Monday, April 7, 2008

We look here at a number of texts concerning private life, although marriage negotiations are hardly an exclusive property of the private realm. The Diary of Gregorio Dati, a Florentine merchant, is one of our best opportunities to get a glimpse of what life might have been like for a prosperous family of the middle class in the Renaissance. King's textbook can acquaint us with statistics about maternal and infant mortality, but this first-hand account brings a whole new dimension to our understanding.

The following comments and questions are for your written homework. The presenters will be talking about the Dati readings and marriage negotiations, which you should all review as well.

Machiavelli, in addition to being a political philosopher, was also a playwright. La Mandragola is the story of a love potion made from the roots of a mandrake, believed to have aphrodisiac properties. Here we have a young wife who cannot get pregnant, and the plot to correct the problem. Question 1: What can you discern about the attitudes and beliefs of the characters in the small segments we have here?

Castiglione, a contemporary of Machiavelli, is famous for a work entitled The Book of the Courtier, in which he sketches the portrait of an ideal courtier through the vehicle of a conversation among a group of noblemen in Urbino. The two who engage in this selection are Il Magnifico, a champion of women, and Gasparo, who takes on the role of the misogynist of the company. During this time there was a lively literary quarrel over the nature of women, in which we find displayed the range of beliefs that Renaissance intellectuals held about women. Are they capable of virtue, intellectual challenges, and other accomplishments, or are they truly the weaker sex, fit only for childbearing and in need of rigorous supervision by their betters? The discussion in this work has to do with noblewomen in the context of court life, in contrast with the female humanists you have already encountered, whose background is more of the middle class. Question 2: According to Magnifico, what potential is there for women to express themselves, develop their talents, and contribute to a court that values excellence? What can you gather about Gasparo's opinion on the subject?

Finally, I have some review questions (not part of the homework) for the King reading:

Presenter Questions:

First, try to unravel from the two excerpts from Dati's diary, one on his marriages and the other on his children, a timeline for Dati's adult life. How long did his marriages last? How often were his wives pregnant? What seems to have been the long-term survival rate of his children? You should also look for evidence of Dati's attitude toward his life's experiences. Where do personal reflections work their way into what is otherwise a rather bland chronology? What indications do we have of how Dati made sense of the mortality of his family members? And is there any evidence of King's contention that legitimate infants were welcomed into their households?

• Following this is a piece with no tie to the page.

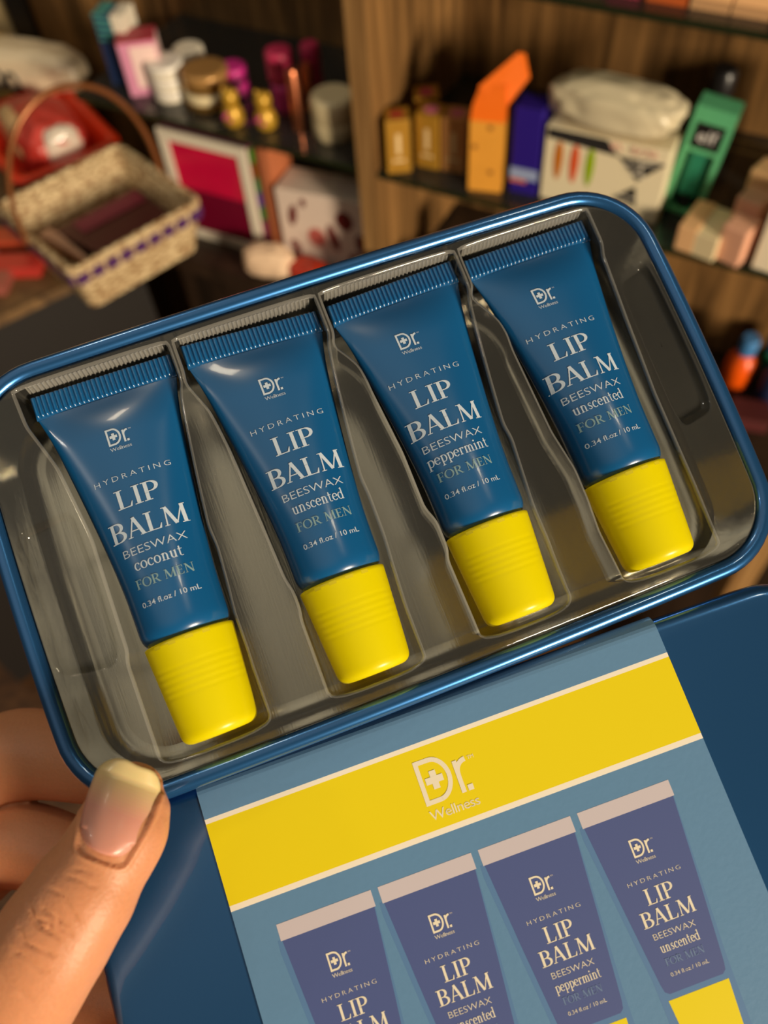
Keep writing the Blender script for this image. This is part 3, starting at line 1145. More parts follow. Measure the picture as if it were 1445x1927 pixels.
def S(name, c, d, m):
    b = B()
    b.box((0, 0, 0), d)
    o = b.build(name, [m])
    o.location = c
    return struct(o)


S('wall_back', (-.3875, YW + .02, .73), (1.595, .04, 1.46 * 1.1), WOOD)
S('trim_1', (-1.208, YW + .02, .80), (.045, .06, 1.6), BLACK)
S('wall_left', (-1.95, YW + .03, .80), (1.38, .04, 1.6), CREAM)
S('floor', (0, -.4, -.02), (5, 4, .04), wood('floor_boards', (48, 28, 14), (112, 74, 40), 6, 6))


def boxes(name, label, cat, c, d, mats, rz=0, group=None, bevel=.0012):
    c = (c[0], c[1], c[2] + .0005)
    """one box-shaped thing: centre of its base, size"""
    b = B()
    b.box((0, 0, d[2] / 2), d)
    o = b.build(name, mats, bevel=bevel)
    o.location = c
    o.rotation_euler = (0, 0, rz)
    return tag(o, label, cat, group)


# cabinet: divider, counter and front boards of one shelving unit
unit = empty('shelving_unit', 'walnut shelving unit with a pale upright between its two bays', 'shelving unit', (0, 0, 0))
b = B()
b.box((-.45, (YF + YW) / 2, .89 + .5), (.022, YW - YF - .006, 1.34))
b.build('divider', [WOOD], unit)
b = B()
b.box((-.45, YF - .001, .89 + .5), (.0235, .004, 1.34))
b.build('divider_edge', [WOODL], unit)
b = B()
b.box((-.5325, .849, ZC - .012), (.505, .266, .024))
b.build('counter', [WOODD], unit)
b = B()
b.box((-.53, .79, (ZC - .024) / 2), (.50, .1, ZC - .024))
b.build('counter_front', [WOODD], unit)
b = B()
b.box((.05, .86, ZL - .012), (.66, .244, .024))
b.build('low_board', [WOODD], unit)
b = B()
b.box((.05, .80, (ZL - .024) / 2), (.66, .04, ZL - .024))
b.build('plinth', [WOODD], unit)


def glass(name, label, x0, x1, z):
    r = empty('glass_shelf', label, 'shelf', ((x0 + x1) / 2, 0, z), group='glass shelves of the unit')
    b = B()
    w_ = x1 - x0
    b.box((0, (YF + YW) / 2, -.003), (w_, YW - YF - .004, .006))
    b.build('pane', [GLASS], r)
    b = B()
    b.box((0, YF + .0005, -.003), (w_, .002, .0062))
    b.build('front_edge', [GREEN_EDGE], r)
    return r


glass('m', 'glass shelf with compacts and jars, left of the upright', -.88, -.462, ZS)
glass('m', 'glass shelf with the boxes and green carton, right of the upright', -.438, .36, ZS)
glass('u', 'topmost glass shelf, at the upper edge of the photo', -.438, .36, ZU)

# ---------------- left bay, on the glass shelf
q = empty('perfume_carton', 'navy and teal carton with white end, behind the pink carton', 'box', (-.833, .810, ZS), .25)
b = B()
b.box((0, 0, .043), (.040, .034, .086))
b.build('carton_body', [mat('navy', (32, 52, 96), .5)], q, bevel=.001)
b = B()
for z in (.0865,):
    b.box((-.012, 0, z), (.016, .034, .002))
for z in (.058, .066, .074, .081):
    b.box((-.004, -.0172, z), (.028, .001, .004))
b.build('teal_stripes', [mat('teal', (70, 140, 134), .5)], q)
b = B()
b.box((.0125, -.0004, .072), (.0165, .0362, .031))
b.build('white_flap', [WHITE], q, bevel=.001)

q = empty('pink_carton', 'pale pink carton with dark pink top, beside the white compacts', 'box', (-.796, .800, ZS), 0.62)
b = B()
b.box((0, 0, .033), (.047, .034, .066))
b.build('carton_body', [mat('pink_card', (214, 140, 172), .5, var=.1, bscale=60)], q, bevel=.001)
b = B()
b.box((0, 0, .0668), (.047, .034, .002))
b.build('carton_top', [mat('deep_rose', (170, 52, 66), .5)], q)
b = B()
b.box((.006, -.0175, .036), (.032, .001, .05))
b.box((.0238, 0, .034), (.0006, .03, .06))
b.build('front_label', [mat('pale_pink', (238, 206, 200), .5)], q)


def compact(name, label, cat, x, y, z, r, h, m1, m2, group=None, n=30):
    q = empty(name, label, cat, (x, y, z), group=group)
    b = B()
    b.lathe([(r * .9, 0), (r, h * .10), (r, h * .42), (r * .97, h * .46)], n=n)
    b.build('bottom_shell', [m1], q)
    b = B()
    b.lathe([(r * .97, h * .47), (r, h * .52), (r, h * .86), (r * .94, h * .97), (r * .8, h)], n=n)
    b.build('upper_shell', [m2], q)
    return q


for k in range(3):
    compact('powder_compact', ('white compact at the bottom of the stack by the pink carton', 'white compact in the middle of the stack by the pink carton', 'white compact topping the stack by the pink carton')[k],
            'compact', -.757 - .001 * k, .798, ZS + .0148 * k, .0235, .0145, WHITE, mat('white_gloss', (236, 228, 216), .22, spec=.6), 'white compacts')
compact('powder_compact', 'white and peach compact standing behind the stack of three', 'compact', -.763, .850, ZS, .02, .036, mat('peach', (220, 168, 130), .4), WHITE, 'white compacts')
compact('gold_jar', 'lower of the two gold rimmed jars stacked on the glass shelf', 'jar', -.703, .803, ZS, .030, .021, GOLDM, IVORY, 'gold jars')
compact('gold_jar', 'upper gold rimmed jar, lying on the other gold jar', 'jar', -.704, .804, ZS + .0212, .029, .022, GOLDM, mat('tan_gold', (186, 140, 82), .35, .4), 'gold jars')
PINKG = mat('magenta_gloss', (206, 50, 140), .25)
compact('magenta_pot', 'lower magenta pot of the two stacked behind the gold bottles', 'pot', -.681, .832, ZS, .0155, .018, mat('plum', (120, 24, 80), .3), PINKG, 'magenta pots')
compact('magenta_pot', 'upper magenta pot with bright lid, behind the gold bottles', 'pot', -.683, .832, ZS + .0182, .0175, .018, mat('plum', (120, 24, 80), .3), PINKG, 'magenta pots')
for x, y, lb in ((-.646, .772, 'gold bottle with pink dots, nearer the gold jars'), (-.605, .781, 'gold bottle with pink dots, nearer the pink tubs')):
    q = empty('bear_bottle', lb, 'bottle', (x, y, ZS), group='gold bottles')
    GY = mat('yellow_gold', (196, 152, 48), .35, .3, var=.25, bscale=120)
    b = B()
    b.lathe([(.009, 0), (.0128, .004), (.0135, .012), (.011, .021), (.008, .025)], n=20)
    b.build('bottle_body', [GY], q)
    b = B()
    b.lathe([(.006, .025), (.0095, .029), (.0105, .035), (.008, .0415), (.003, .044)], n=20)
    for s in (-1, 1):
        b.lathe([(.001, -.003), (.0035, 0), (.001, .003)], (s * .008, 0, .042), 10)
    b.build('stopper', [GY], q)
    b = B()
    for a, z in ((-.004, .014), (.004, .012), (0, .019)):
        b.lathe([(.001, -.002), (.0025, 0), (.001, .002)], (a, -.0125, z), 8)
    b.build('pink_dots', [PINKG], q)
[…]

Next, look at the three accounts of marriage negotiations. What are the concerns of the men organizing the marriage contracts, and what is the evidence for those concerns? What kind of role did women seem to play in the negotiations for marriage recorded here? Do their wishes figure into the proceedings at all? What seem to be the criteria for a good match?

There are two other documents in this section, one concerning illegitimacy and the other describing a marriage gone bad. What is the nature of the narrator's relationship to the illegitimate Agnola, and what are his motives for undertaking to care for her? What challenges does this relationship present for him? Why does he have her become a tertiary at the end of the account? In the second, tragic case, what do we learn about the intersections of social class, family, and the city government?